Affliction will slay the wicked,
and those who hate the righteous will be condemned.
The Lord redeems the life of his servants;
none of those who take refuge in him will be condemned.
The Lord is aware of the afflictions that his people go through, and he is faithful to deliver his people from every one of them.
It also helps me to remember that Jesus experienced every temptation that my frail humanity brings - yet he did not fall into sin. Hebrews 4:14-16 says:
“Since then we have a great high priest who has passed through the heavens, Jesus, the Son of God, let us hold fast our confession. For we do not have a high priest who is unable to sympathize with our weaknesses, but one who in every respect has been tempted as we are, yet without sin. Let us then with confidence draw near to the throne of grace, that we may receive mercy and find grace to help in time of need.”
Even now, as Jesus intercedes for Christians everywhere before the Father, he knows what it’s like to feel exhausted from a sickness.

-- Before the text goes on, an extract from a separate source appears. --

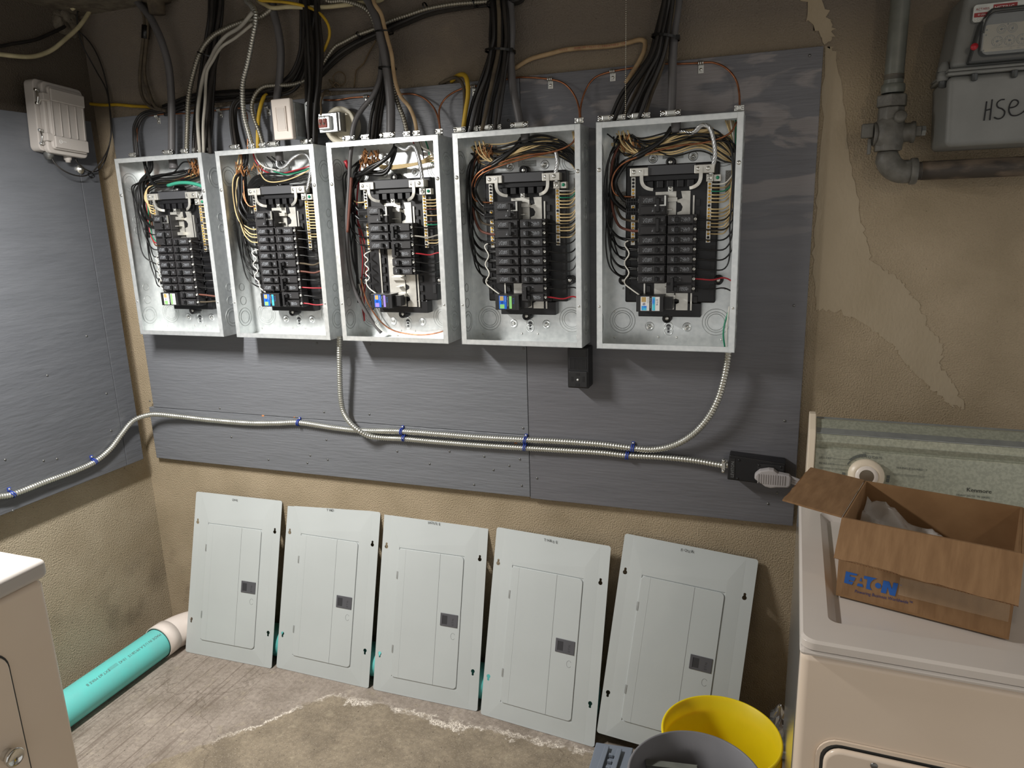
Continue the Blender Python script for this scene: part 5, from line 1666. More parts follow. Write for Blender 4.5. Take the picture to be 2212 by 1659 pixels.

He knows my temptation towards selfishness in the midst of sickness and weakness. I’m thankful that he knows it. He has endless compassion to those who turn to Him, no matter how weak or frail that person might be - people just like me.
Christ’s Power
I am also reminded of Christ’s great grace, compassion, and power. My body isn’t able to stand up to a simple cold. My mind and my heart are prone to seasons of fog. Through all of this, Christ’s power is made more evident.
1 Corinthians 1:26-31 says
For consider your calling, brothers: not many of you were wise according to worldly standards, not many were powerful, not many were of noble birth. But God chose what is foolish in the world to shame the wise; God chose what is weak in the world to shame the strong; God chose what is low and despised in the world, even things that are not, to bring to nothing things that are, so that no human being might boast in the presence of God. And because of him you are in Christ Jesus, who became to us wisdom from God, righteousness and sanctification and redemption, so that, as it is written, “Let the one who boasts, boast in the Lord.”
2 Corinthians 12:8-10 says
Three times I pleaded with the Lord about this, that it should leave me. But he said to me, “My grace is sufficient for you, for my power is made perfect in weakness.” Therefore I will boast all the more gladly of my weaknesses, so that the power of Christ may rest upon me. For the sake of Christ, then, I am content with weaknesses, insults, hardships, persecutions, and calamities. For when I am weak, then I am strong.
Christ chose weak people like you and me so that his glory, grace, and power will be displayed.
As I wrap up I want to offer some things to do if you find yourself feeling this way:
Keep reading your Bible. Don’t stop. Read passages like Psalm 34. Read the Bible in search of God’s promises. Highlight them, memorize them, read them over and over .
Keep praying. God hears you. He is listening to your prayers and he cares for you.
Tell a friend. Don’t wallow through the fog on your own. Let a friend know. It isn’t the end of the world. Sometimes we just need a guide to make it through the haze.
Go to counseling. As you’re talking with your friend he or she might suggest seeking out a counselor. The folks over at Anchored Hope are highly trained biblical counselors who ready to help you. I’m a counselor there myself. Hit the button below to check out Anchored Hope and to sign up for counseling.
Be kind to yourself. You’re not a superhero. Maybe this fog has arrived to remind you of that. Instead, look to the God who knows all things and has the power to do anything He pleases. He cares for you and He is kind to you. So trust Him and be kind to yourself too.
Finally, two things helped me get through these weeks:
Kings Kaleidoscope recently released a new album titled Baptized Imagination. I’ve been a fan of Kings Kaleidoscope for a few years now and this album is great. I’ll be returning to it regularly.
Psalm 34:6 says “This poor man cried, and the LORD heard him and saved him out of all his troubles.” Isn’t that the story of every Christian? I’ve had this verse on my mind for the last several weeks. God hears you when he cries out and he is ready to save.